When to stop "agile practices" and "agile tools"

I'm seeing many "agile" movements getting started by organizations where people think they are doing agile by renaming roles to those used in Scrum and by using "agile tools". This really isn't agile - the first topic in the Agile Manifesto is "Individuals and interactions over processes and tools". Nevertheless, people accustomed to processes and tools just don't get it. The consultant may know this isn't really agile, but is pressed  to get the "agile movement" started in an organization and found this to be much easier to get results in a shorter time frame.

When I was learning violin, my teacher told me to stop practicing for  a week or two when I got into a bad habit. He told me that trying to "undo" my bad habit isn't going to work because the more I think about it, the more I'll actually do it. It was better to forget what I was doing and to start over.

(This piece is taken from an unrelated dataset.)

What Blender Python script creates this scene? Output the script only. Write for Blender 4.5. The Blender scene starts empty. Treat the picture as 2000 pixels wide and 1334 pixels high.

Recently, I'm beginning to think the same think with agile. Having development team do "devops" by using using "devops tool" such as Chef and not getting operation team involved during development isn't actually devops. During a "standup Scrum daily meeting" sitting down because the meeting is taking too long and it's too tiring to do it standing up is missing the point of "standup meeting".

To get an agile movement started, it's necessary to "accept" these practices at the beginning to get people involved, but it's necessary to stop these when the movement gets started because it really does more harm than good in the long run. I think the big question is when it is best to stop these non-agile practices from being called "agile" or was it better to not accept these as being "agile" in the first place?

Saturday, June 15, 2013

Holding Study Groups

It's possible for a person to have agile mindself by himself/herself, but difficult for a project to become agile by oneself unless it's a one person project.

Having executive support, making everybody take classes on agile, promoting people to get agile certification are all good but they have only limited effect. I think it's because it's not too "fun" because they somewhat seems "forced" from somebody from higher up.

Agile is about people to "like" their work. If people only think of "kaizen" as a "work", there's not going to be too useful improvements. In such a circumstance, getting somebody to hold a study group maybe helpful. A study group is a voluntary gathering initiated by a member. The goal of a study group is just not to study with other but to increase community spirit so they would have similar thoughts. As such, a study group is not mandatory and is a mixture of study and play (often in form of going out to a drink afterward).

A company can promote study groups by allowing them to be held in a room at the company and compensation for activities (such as paying a little for members to meet outside the company.)

Monday, June 10, 2013

Moving beyond "Field of Dreams"

"Field of Dreams" is a terrific movie. If you haven't seen it, it's about a Iowa corn farmer who suddenly hear voice telling him that if he build it, he will come. Under threat of bankruptcy, the farmer plows his corn field to build a baseball field. The movie has a happy ending with people coming to watch baseball. Unfortunately, people don't hear voices too much. Building just based on a "dream" tends to lead to failure.

Nevertheless, I've seen so many companies following this path - "If you build it, it will sell". I haven't really seen any of these companies actually succeed, but they still hold this belief. Some have added "planning" - "If you plan it and build it, it will sell". This is true in some market, but I haven't seen any IT company succeed with this approach either because the market keeps changing.

It seems most human being don't have innate gift of knowing the right thing to build. We waste resources by building wrong things instead of being inefficient in our tasks. If a company is measuring utilization rate of their employee instead of trying to become a more of a learning organization, the company is actually wasting resources.

"Field of Dreams" is a good movie, but I'll rather bet on Lean Startup to start a business.